La CLCV partage entièrement ces propos et appelle le gouvernement à porter ce projet de réforme radicale. Nous insistons sur les points suivants :

  • À la base d’une réforme = retrouver le lien avec le public en le consultant

Cette libéralisation du secteur de l’électricité a été menée sans aucune consultation décente du public et a été acceptée sur le bout des lèvres par un gouvernement qui pensait, à tort selon nous, que l’on reproduirait dans l’électricité les succès consuméristes de la libéralisation dans d’autres secteurs (les télécoms par exemple). En partie parce que cette réforme n’a jamais été vraiment assumée, les gouvernements ne sont jamais revenus vers les citoyens. Au-delà des mesures d’urgence, il est ainsi important de consulter le public et notamment sur le choix entre les deux grandes possibilités d’organisation que sont le monopole ou la concurrence.

  • Obtenir des marges de manœuvre nationale du fait des spécificités techniques

La plus grave faille de la libéralisation du secteur est d’avoir été imposée d’une manière assez uniforme dans tous les pays d’Europe. Or, les configurations techniques de production (mix énergétique, présence d’une « rente » nucléaire ou hydraulique) ou de consommation (type de chauffage) ont des conséquences importantes sur l’applicabilité d’un mode d’organisation. Imposer un seul modèle c’est la certitude de se tromper sur plusieurs pays de l’Union ce qui, selon nous, est le cas pour la France. À l’inverse, aux États-Unis et au Canada, chaque État ou Province a été libre de développer le mode de régulation qu’il jugeait adapté.

L’exemple le plus extrême de cette rigidité tient au fait que les instances communautaires ont tenu à rendre obligatoire l’existence d’offres de tarif dynamique pour les particuliers (tarif indexé heure par heure sur le prix du marché de gros !). Si cette offre peut convenir à une poignée de pays nordiques, elle est, pour la France et beaucoup d’autres pays, hautement dangereuse pour les consommateurs, comme l’a d’ailleurs souligné Le Médiateur de l’énergie.

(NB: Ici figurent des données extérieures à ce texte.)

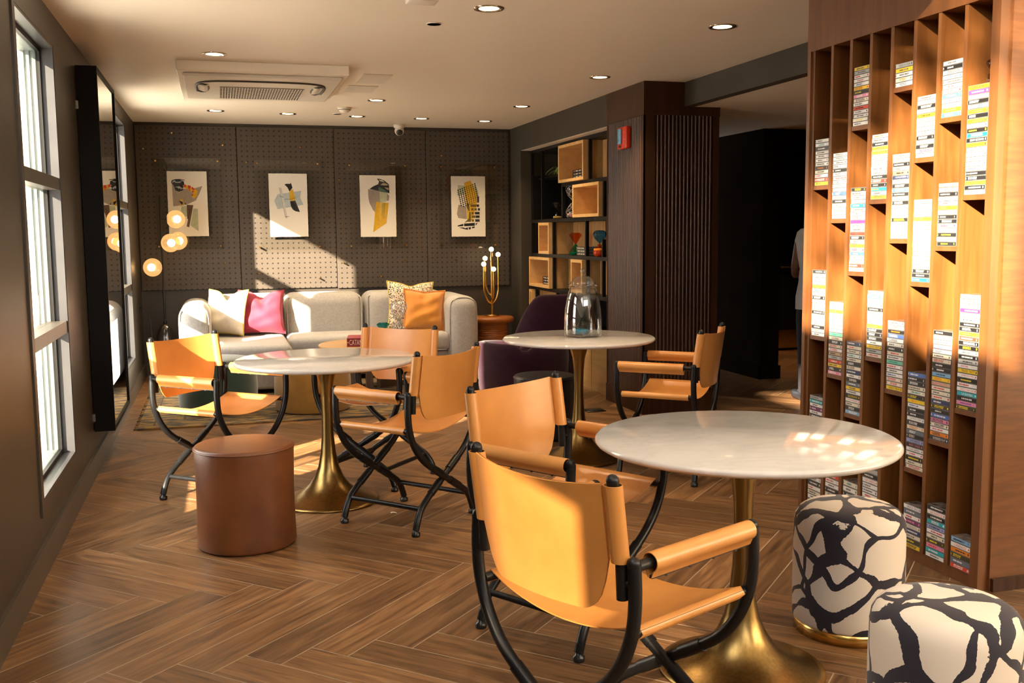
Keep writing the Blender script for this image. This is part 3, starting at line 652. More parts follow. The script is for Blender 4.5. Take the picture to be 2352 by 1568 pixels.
# ------------------------------------------------------------------ rug
rg = MB(); RX0, RX1, RY0, RY1 = -.60, 1.95, 7.42, 9.55
rg.box(RX0, RY0, .0005, RX1, RY1, .012)
rgo = rg.build('rug', 'rug_wool'); tag(rgo, 'worn brown and grey patterned rug under the lounge seating', 'rug')
bd = MB()
for k, w in ((.10, .012), (.30, .02), (.36, .008)):
    for a, b, c, d_ in ((RX0+k, RY0+k, RX1-k, RY0+k+w), (RX0+k, RY1-k-w, RX1-k, RY1-k), (RX0+k, RY0+k+w, RX0+k+w, RY1-k-w), (RX1-k-w, RY0+k+w, RX1-k, RY1-k-w)): bd.box(a, b, .012, c, d_, .0126)
pm('rug_dark', (.055, .05, .045), (.10, .07, .035), scale=20, rough=.95); bd.build('border', 'rug_dark', rgo)
fr = MB()
rr = random.Random(5)
for k in range(170):
    y = RY0+.01+(RY1-RY0-.02)*k/169; fr.tube([(RX0, y, .006), (RX0-.018-.012*rr.random(), y+.01*(rr.random()-.5), .004)], .0025, 4)
fo = fr.build('fringe', 'rug_wool', rgo); fo['kind'] = 'stuff'

# ------------------------------------------------------------------ sofa
def sofa():
    t = thing('sectional_sofa', 'pale linen modular sofa with rounded arms along the pegboard wall', 'sofa', (0, 0, 0))
    X0, X1, Y1 = -.36, 2.37, 10.22
    def soft(mb, *a, r=.07): return mb.rbox(*a, r, 4)
    # plinth parts
    MB().rbox(-.12, 8.72, .05, .565, 9.42, .27, .03).rbox(-.12, 9.36, .05, 2.10, 10.1, .25, .03).build('base', 'linen_grey', t)
    f = MB()
    for x, y in ((-.05, 8.8), (.5, 8.8), (-.3, 10.1), (2.3, 10.1), (2.28, 9.35), (1.0, 9.45), (-.28, 9.2)): f.lathe([(.02, .0135 if y < 9.56 else 0), (.025, .055)], 12, 0, (x, y, 0))
    f.build('feet', 'black_plastic', t)
    def seat(x0, x1, y0, y1, z1, nm):
        q = MB(); q.rbox(x0, y0, .25, x1, y1, z1, .055, 4); o = q.build(nm, 'linen', t)
        # crown the top a little
        for v in o.data.vertices:
            u = (v.co.x-x0)/(x1-x0)*2-1; w = (v.co.y-y0)/(y1-y0)*2-1
            if v.co.z > .35: v.co.z += .018*(1-u*u)*(1-w*w)
        MB().tube(smooth_path([(x0+.05, y0+.004, .262), (x1-.05, y0+.004, .262)], 2), .006, 6).build('piping', 'linen_grey', o)
        return o
    seat(-.115, .575, 8.68, 9.80, .43, 'seat'); seat(.585, 1.335, 9.30, 9.82, .43, 'seat'); seat(1.345, 2.10, 9.30, 9.82, .425, 'seat')
    def back(x0, x1):
        q = MB(); q.rbox(x0, 9.78, .22, x1, Y1, .80, .11, 6); o = q.build('back_cushion', 'linen', t)
        p = MB(); p.tube(smooth_path([(x0+.03, 9.80, .38), (x0+.03, 9.80, .70), (x0+.08, 9.83, .765), ((x0+x1)/2, 9.835, .775), (x1-.08, 9.83, .765), (x1-.03, 9.80, .70), (x1-.03, 9.80, .38)], 6), .006, 6); p.build('piping', 'linen_grey', o)
    back(-.10, .575); back(.58, 1.345); back(1.35, 2.16)
    for x0, x1, y0 in ((X0, -.09, 9.02), (2.075, X1, 9.26)):
        q = MB(); q.rbox(x0, y0, .04, x1, Y1, .765, .115, 6); o = q.build('arm', 'linen', t)
        p = MB(); c = (x0+x1)/2; hw_ = (x1-x0)/2-.018
        p.tube(smooth_path([(c-hw_, y0+.05, .10), (c-hw_, y0+.05, .64), (c-hw_*.6, y0+.05, .735), (c, y0+.05, .752), (c+hw_*.6, y0+.05, .735), (c+hw_, y0+.05, .64), (c+hw_, y0+.05, .10)], 6), .005, 6); p.build('piping', 'linen_grey', o)
sofa()

def cushion(name, label, loc, size, mat, rot, thick=.085, dent=0.0, piping=None, fringe=False, seed=1):
    """square pillow standing on its edge: local x across, z up, y thickness"""
    t = thing(name, label, 'cushion', loc, rot[2], 'sofa cushions'); t.rotation_euler = rot
    a = size/2; n = 26; rd = random.Random(seed); ph = [rd.random()*6 for _ in range(6)]
    def shape(s_, q):
        k = 1-.10*(1-s_*s_); kk = 1-.10*(1-q*q)
        x = s_*a*kk; z = q*a*k
        if dent: z -= dent*a*math.exp(-(s_/.30)**2)*max(0, (q+1)/2)**2.2
        return x, z
    def side(sg):
        def fn(u, v):
            s_, q = 2*u-1, 2*v-1; x, z = shape(s_, q)
            h = thick*((1-s_**4)*(1-q**4))**.62
            w = .006*math.sin(5*s_+ph[0]+3*q)+.005*math.sin(9*q+ph[1]-4*s_)
            if dent: h *= 1-.55*math.exp(-((s_)/.22)**2)*max(0, q)
            return (x, sg*(h + w*(1-s_**4)*(1-q**4)), z + a)
        return fn
    b = MB(); b.grid(side(-1), n, n); b.grid(lambda u, v: side(1)(1-u, v), n, n)
    bo = b.build('cover', mat, t)
    edge = [shape(-1+2*k/20, 1) for k in range(21)] + [shape(1, 1-2*k/20) for k in range(1, 21)] + [shape(1-2*k/20, -1) for k in range(1, 21)] + [shape(-1, -1+2*k/20) for k in range(1, 21)]
    if piping: MB().tube([(x, 0, z+a) for x, z in edge], .0055, 6).build('piping', piping, t)
    if fringe:
        fm = MB()
        for i in range(len(edge)-1):
            (x0, z0), (x1, z1) = edge[i], edge[i+1]
            for k in range(4):
                x, z = x0+(x1-x0)*k/4, z0+(z1-z0)*k/4; L_ = math.hypot(x, z)+1e-6
                fm.tube([(x, 0, z+a), (x+x/L_*.018, .006*(rd.random()-.5), z+a+z/L_*.018)], .0035, 4)
        fo = fm.build('fringe', mat, t); fo['kind'] = 'stuff'
    return t
cushion('sofa_cushion', 'cream cushion with mustard piping leaning on the left sofa arm', (.015, 9.61, .445), .43, 'cotton_cream', (-.25, 0, -.62), .085, .42, 'piping_yellow', seed=2)
cushion('sofa_cushion', 'raspberry pink velvet cushion next to the cream one', (.365, 9.61, .445), .42, 'velvet_pink', (-.30, .03, .05), .085, .30, 'velvet_pink', seed=3)
cushion('sofa_cushion', 'spotted black-and-cream cushion behind the orange one', (1.78, 9.665, .437), .47, 'spotted_fabric', (-.22, .05, .05), .08, .12, 'piping_yellow', seed=4)
cushion('sofa_cushion', 'burnt orange velvet cushion with fringed edges on the sofa', (1.87, 9.49, .442), .385, 'velvet_orange', (-.26, .07, -.08), .075, .05, None, True, seed=5)

# ------------------------------------------------------------------ lounge chairs in aubergine velvet
def tub(label, loc, rotz, ro, top, seat_h, seatmat, legs=True):
    t = thing('tub_chair', label, 'armchair', loc, rotz, 'aubergine velvet lounge chairs')
    # shell: open towards +y, tallest at -y
    A0, A1 = PI*.75, PI*2.25; th = .085
    n = 40
    ring = 10
    def fn(u, v):
        a = A0+(A1-A0)*u; zt = top(u); zb = .13; c = PI*2*v
        end = max(0, 1-min(u, 1-u)/.03); r = ro-th/2
        rw, rh = th/2*(1-.5*end*end), (zt-zb)/2
        cz = (zt+zb)/2; ex = lambda q: math.copysign(abs(q)**.55, q)
        rr_ = r + rw*ex(math.cos(c)) + .05*((cz+rh*ex(math.sin(c)))-zb)*1.0
        return (rr_*math.cos(a), rr_*math.sin(a), cz + rh*ex(math.sin(c)))
    s = MB(); s.grid(fn, n, 24)
    for u in (0, 1): s.poly([fn(u, k/24) for k in range(24)])
    s.build('shell', 'velvet_purple', t)
    MB().lathe([(ro-.10, .16), (ro-.07, .18), (ro-.065, seat_h-.05), (ro-.085, seat_h-.012), (ro-.13, seat_h), (1e-6, seat_h+.012)], 40, 0, (0, .02, 0)).build('seat_cushion', seatmat, t)
    for x, y in ((-.2, -.2), (.2, -.2), (-.2, .2), (.2, .2)):
        MB().tube([(x, y, .17), (x*1.15, y*1.15, .0)], [.014, .009], 10).build('leg', 'black_plastic', t)
    return t
tub('low aubergine velvet tub chair between the sofa end and the bell jar table', (2.215, 7.33, 0), -1.0, .34, lambda u: .50+.045*math.sin(PI*u)-.05*math.exp(-((u-.66)/.03)**2), .38, 'velvet_plum')
tub('high-backed aubergine velvet lounge chair in front of the bookcase', (2.60, 8.05, 0), .35, .335, lambda u: .36+.50*(lambda t: t*t*(3-2*t))(min(1, max(0, (min(u, 1-u)-.10)/.26))), .40, 'velvet_purple')

# ------------------------------------------------------------------ coffee table and what stands on it
ct = thing('coffee_table', 'low round wooden coffee table on the rug in front of the sofa', 'table', (1.22, 8.72, .0135))
MB().lathe([(.40, .372), (.425, .378), (.425, .396), (.415, .402), (1e-6, .402)], 48).build('tabletop', 'table_wood', ct)
for a in (.4, 2.5, 4.6):
    M_ = Matrix.Rotation(a, 4, 'Z'); MB().box(.10, -.03, 0, .34, .03, .372, 0, M_).build('leg_panel', 'dark_wood', ct)
CTZ = .416
gb = thing('game_box', 'red board game box lettered in white on the coffee table', 'box', (1.178, 8.60, CTZ), -.17)
MB().box(-.145, -.145, 0, .145, .145, .072).build('box_body', 'game_box', gb)
tx = MB(); put_text(tx, 'CATAN', .046, .105, lambda u, v: (u-.072, -.1462, .037+v), 0)
tx.build('lettering', flat('letter_white', (.8, .74, .6)), gb, label='white lettering')
MB().lathe([(.0, 0), (.006, .0), (.006, .0012), (1e-6, .0012)], 16, 0, (0, 0, 0), M=Matrix.Translation((-.135, -.1455, .036)) @ Matrix.Rotation(PI/2, 4, 'X')).build('emblem', flat('sun_yellow', (.8, .42, .05)), gb)

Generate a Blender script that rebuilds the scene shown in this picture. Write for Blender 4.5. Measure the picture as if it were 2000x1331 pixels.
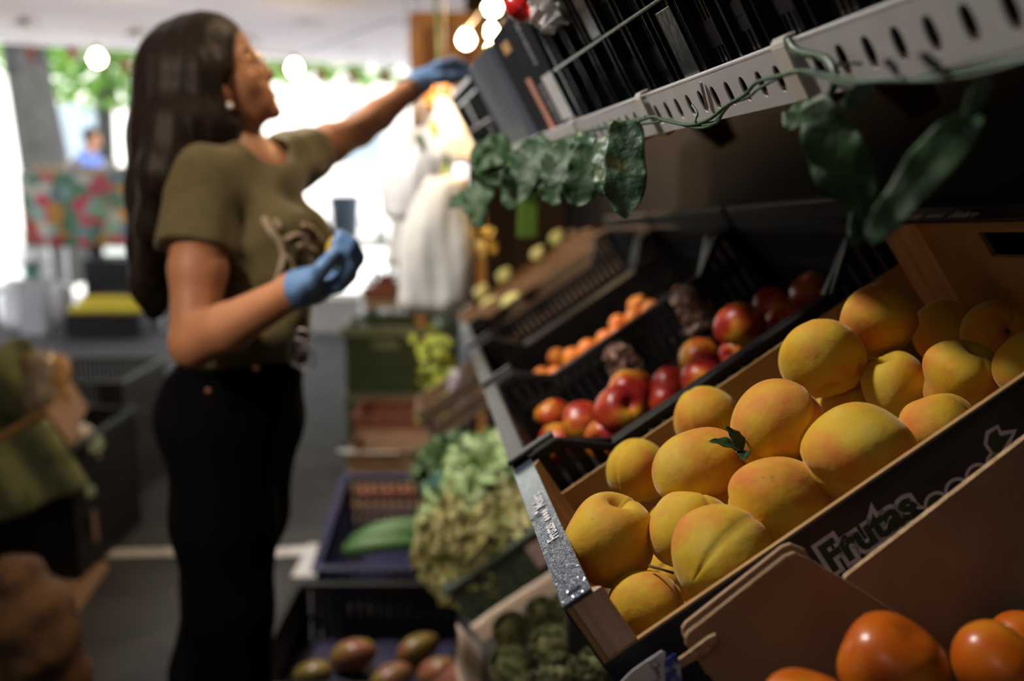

Nous encourageons le ministre de l’Économie Bruno Le Maire à obtenir les nombreuses marges de manœuvre ou adaptations qui sont nécessaires au bon fonctionnement du secteur en France et, par exemple, à ce que soit supprimée cette obligation d’offre de tarif dynamique pour les particuliers.

  • Revoir en urgence la formule de calcul et l’application du principe de contestabilité, cette « machine à faire flamber les tarifs »

Depuis plus de deux ans, le tarif augmente beaucoup et va flamber au mois de janvier si on ne revoit pas le mode de calcul qui revient à faire croître le prix du tarif réglementé bien plus que les coûts d’EDF car il s’agit avant toutes choses de sauver les opérateurs virtuels pour pouvoir continuer de penser que le système concurrentiel est viable.

Afin de mettre le pied à l’étrier à ces opérateurs virtuels, il leur a été très légitimement accordé, jusqu’en 2025, un droit d’accès au nucléaire d’EDF jusqu’à un plafond de 100 TWH. Cette disposition de la loi NOME fait partie de l’accord transactionnel de 2012 qui a mis fin aux poursuites par la Commission européenne, elle a donc eu l’aval explicite des instances communautaires.

Une interprétation excessive du principe de contestabilité (qui, à raison, veut qu’il faille « donner une vraie chance à la concurrence ») par la Commission de régulation de l’énergie puis le Conseil d’État a voulu que si les opérateurs virtuels ont un besoin en nucléaire supérieur à 100 TWH (soit l’accord avec l’Europe) et que ce rationnement augmente leur coût, il faut alors faire croître en conséquence… le tarif réglementé d’EDF. Ce fait explique pour une large part la hausse de 6 % en 2019 et la future hausse de janvier. Son caractère excessif a été critiqué comme tel par l’Autorité de la concurrence en mars 2019 jugeant en outre qu’elle dévoyait le principe souvent estimable de promotion de la concurrence.

Ce mécanisme de « pour sauver la concurrence on augmente les tarifs » tient encore car il s’agit d’une interprétation des textes communautaires qu’ont pu partager les services de la commission européenne. Pour la CLCV, il est temps de mettre fin à cette aberration. C’est à notre ministre de l’Économie qu’il revient de poser ce sujet sur la table de la décision politique communautaire.